Information supplied:
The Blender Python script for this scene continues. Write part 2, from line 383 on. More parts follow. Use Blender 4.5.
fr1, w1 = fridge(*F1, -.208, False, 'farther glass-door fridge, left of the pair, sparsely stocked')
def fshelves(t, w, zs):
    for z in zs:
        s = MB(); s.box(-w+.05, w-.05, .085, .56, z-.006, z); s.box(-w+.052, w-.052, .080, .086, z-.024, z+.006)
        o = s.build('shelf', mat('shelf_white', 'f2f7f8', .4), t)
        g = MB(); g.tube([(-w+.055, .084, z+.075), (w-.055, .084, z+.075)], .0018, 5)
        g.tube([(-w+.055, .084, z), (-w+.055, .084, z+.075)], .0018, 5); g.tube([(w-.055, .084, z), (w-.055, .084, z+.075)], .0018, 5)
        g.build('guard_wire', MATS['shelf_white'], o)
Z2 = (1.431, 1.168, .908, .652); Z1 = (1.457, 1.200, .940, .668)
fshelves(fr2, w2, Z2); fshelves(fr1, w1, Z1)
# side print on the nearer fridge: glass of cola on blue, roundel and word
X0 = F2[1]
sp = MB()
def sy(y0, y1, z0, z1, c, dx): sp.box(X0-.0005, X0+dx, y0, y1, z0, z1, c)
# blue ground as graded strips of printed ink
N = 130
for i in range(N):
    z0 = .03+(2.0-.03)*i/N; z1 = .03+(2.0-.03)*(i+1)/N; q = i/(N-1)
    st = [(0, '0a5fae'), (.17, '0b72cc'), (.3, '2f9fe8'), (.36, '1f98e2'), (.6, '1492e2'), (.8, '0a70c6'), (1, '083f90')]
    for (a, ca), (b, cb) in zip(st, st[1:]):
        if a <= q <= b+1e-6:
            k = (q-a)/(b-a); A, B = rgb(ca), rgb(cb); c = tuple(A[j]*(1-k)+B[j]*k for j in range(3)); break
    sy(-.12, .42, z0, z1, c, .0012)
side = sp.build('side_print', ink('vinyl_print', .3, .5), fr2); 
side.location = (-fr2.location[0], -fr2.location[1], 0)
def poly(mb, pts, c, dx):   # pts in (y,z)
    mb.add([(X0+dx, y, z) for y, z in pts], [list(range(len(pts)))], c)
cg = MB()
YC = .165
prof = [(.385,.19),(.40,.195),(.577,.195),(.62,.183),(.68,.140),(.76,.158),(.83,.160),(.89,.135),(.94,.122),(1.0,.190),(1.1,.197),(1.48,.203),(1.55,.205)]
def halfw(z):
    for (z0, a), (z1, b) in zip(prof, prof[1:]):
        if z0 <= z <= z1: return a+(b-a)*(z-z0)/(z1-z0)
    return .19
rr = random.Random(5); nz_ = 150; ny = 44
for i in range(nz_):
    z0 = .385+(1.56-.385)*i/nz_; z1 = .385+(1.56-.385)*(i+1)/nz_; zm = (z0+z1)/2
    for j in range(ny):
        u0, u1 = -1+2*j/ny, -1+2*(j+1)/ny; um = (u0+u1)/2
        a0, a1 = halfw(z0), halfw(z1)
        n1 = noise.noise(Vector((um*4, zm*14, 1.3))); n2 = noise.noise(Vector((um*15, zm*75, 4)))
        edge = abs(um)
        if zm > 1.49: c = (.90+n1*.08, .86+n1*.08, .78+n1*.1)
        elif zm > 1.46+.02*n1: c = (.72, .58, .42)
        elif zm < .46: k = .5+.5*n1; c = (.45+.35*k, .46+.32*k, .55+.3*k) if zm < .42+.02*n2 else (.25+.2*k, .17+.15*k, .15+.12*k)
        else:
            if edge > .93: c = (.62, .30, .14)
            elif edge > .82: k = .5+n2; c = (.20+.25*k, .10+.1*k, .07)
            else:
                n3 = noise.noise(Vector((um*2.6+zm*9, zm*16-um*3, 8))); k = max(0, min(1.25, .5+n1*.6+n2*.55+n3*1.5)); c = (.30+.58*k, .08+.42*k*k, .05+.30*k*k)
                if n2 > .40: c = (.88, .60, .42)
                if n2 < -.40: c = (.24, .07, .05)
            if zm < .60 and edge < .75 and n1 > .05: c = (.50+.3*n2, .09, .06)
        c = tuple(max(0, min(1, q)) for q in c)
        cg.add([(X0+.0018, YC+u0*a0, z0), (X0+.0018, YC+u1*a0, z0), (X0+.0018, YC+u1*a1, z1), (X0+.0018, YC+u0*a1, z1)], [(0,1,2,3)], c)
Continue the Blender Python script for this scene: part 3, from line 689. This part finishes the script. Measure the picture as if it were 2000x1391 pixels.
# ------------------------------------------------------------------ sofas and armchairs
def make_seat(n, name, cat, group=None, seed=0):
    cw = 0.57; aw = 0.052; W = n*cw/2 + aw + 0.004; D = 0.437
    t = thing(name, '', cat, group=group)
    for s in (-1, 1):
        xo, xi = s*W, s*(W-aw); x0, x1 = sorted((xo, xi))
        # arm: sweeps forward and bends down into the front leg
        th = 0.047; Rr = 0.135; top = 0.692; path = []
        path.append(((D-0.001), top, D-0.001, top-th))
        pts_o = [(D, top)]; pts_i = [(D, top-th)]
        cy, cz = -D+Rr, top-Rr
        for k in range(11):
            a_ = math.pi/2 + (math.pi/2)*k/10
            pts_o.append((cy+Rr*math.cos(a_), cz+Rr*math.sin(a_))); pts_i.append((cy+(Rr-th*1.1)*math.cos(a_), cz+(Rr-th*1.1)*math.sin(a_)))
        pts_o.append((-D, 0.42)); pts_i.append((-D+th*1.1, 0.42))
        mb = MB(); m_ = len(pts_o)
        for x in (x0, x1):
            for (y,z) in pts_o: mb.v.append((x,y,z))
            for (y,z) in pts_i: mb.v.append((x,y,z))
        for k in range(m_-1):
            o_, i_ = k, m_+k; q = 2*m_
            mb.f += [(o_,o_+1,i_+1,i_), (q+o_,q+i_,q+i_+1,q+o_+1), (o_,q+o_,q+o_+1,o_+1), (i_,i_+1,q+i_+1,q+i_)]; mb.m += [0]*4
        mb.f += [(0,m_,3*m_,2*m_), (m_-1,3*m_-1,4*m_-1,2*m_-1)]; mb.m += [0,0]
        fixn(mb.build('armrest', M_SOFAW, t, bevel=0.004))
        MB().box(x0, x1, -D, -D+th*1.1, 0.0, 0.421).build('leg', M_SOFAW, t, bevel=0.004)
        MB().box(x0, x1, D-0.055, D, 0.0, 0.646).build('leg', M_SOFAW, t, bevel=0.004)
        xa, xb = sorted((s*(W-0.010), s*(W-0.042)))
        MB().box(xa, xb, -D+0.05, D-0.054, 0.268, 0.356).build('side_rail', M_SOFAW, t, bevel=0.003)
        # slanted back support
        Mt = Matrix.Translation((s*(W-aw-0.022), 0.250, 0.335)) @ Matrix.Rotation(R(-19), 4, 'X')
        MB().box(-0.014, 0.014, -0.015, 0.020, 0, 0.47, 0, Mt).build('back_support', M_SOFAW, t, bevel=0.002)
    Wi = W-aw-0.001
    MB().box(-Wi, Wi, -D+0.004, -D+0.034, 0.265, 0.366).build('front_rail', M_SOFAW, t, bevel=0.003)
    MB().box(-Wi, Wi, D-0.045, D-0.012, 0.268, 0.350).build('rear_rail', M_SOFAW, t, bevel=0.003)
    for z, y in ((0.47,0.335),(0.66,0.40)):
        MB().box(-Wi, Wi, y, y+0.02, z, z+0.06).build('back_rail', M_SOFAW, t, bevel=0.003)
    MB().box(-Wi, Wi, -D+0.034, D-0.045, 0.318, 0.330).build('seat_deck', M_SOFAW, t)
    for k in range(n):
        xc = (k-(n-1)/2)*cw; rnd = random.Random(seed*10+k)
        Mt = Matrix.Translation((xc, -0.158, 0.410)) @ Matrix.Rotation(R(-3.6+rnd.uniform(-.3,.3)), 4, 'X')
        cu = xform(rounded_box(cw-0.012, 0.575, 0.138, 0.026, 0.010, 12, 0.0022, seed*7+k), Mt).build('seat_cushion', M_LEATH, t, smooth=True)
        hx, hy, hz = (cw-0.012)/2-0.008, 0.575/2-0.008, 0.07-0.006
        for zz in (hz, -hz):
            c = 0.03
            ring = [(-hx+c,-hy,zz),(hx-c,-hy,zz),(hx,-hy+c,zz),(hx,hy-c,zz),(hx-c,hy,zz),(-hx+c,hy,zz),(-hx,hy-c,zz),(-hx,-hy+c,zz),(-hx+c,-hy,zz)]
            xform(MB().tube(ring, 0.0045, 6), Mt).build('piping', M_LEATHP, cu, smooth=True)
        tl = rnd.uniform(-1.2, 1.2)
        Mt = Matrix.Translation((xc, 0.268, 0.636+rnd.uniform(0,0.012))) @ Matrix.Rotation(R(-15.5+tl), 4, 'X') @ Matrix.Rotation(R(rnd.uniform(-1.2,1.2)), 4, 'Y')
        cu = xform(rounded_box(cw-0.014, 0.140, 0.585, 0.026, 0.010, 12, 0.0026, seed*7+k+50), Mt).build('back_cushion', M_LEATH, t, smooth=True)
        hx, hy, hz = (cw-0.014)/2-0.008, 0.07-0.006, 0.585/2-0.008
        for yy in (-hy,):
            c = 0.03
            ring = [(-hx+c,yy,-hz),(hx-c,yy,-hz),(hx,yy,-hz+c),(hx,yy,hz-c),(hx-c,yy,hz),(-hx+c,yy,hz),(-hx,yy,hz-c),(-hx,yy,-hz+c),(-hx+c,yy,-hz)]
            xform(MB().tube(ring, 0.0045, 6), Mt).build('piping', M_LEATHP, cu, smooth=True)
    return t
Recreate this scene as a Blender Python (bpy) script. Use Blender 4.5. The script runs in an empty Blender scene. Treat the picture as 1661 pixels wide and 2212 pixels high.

Prompt:
Search the records for the word "Blender", then list every line that has it.

Written response:
The Blender Python script for this scene continues. Write part 2, from line 383 on. More parts follow. Use Blender 4.5.
Continue the Blender Python script for this scene: part 3, from line 689. This part finishes the script. Measure the picture as if it were 2000x1391 pixels.
Recreate this scene as a Blender Python (bpy) script. Use Blender 4.5. The script runs in an empty Blender scene. Treat the picture as 1661 pixels wide and 2212 pixels high.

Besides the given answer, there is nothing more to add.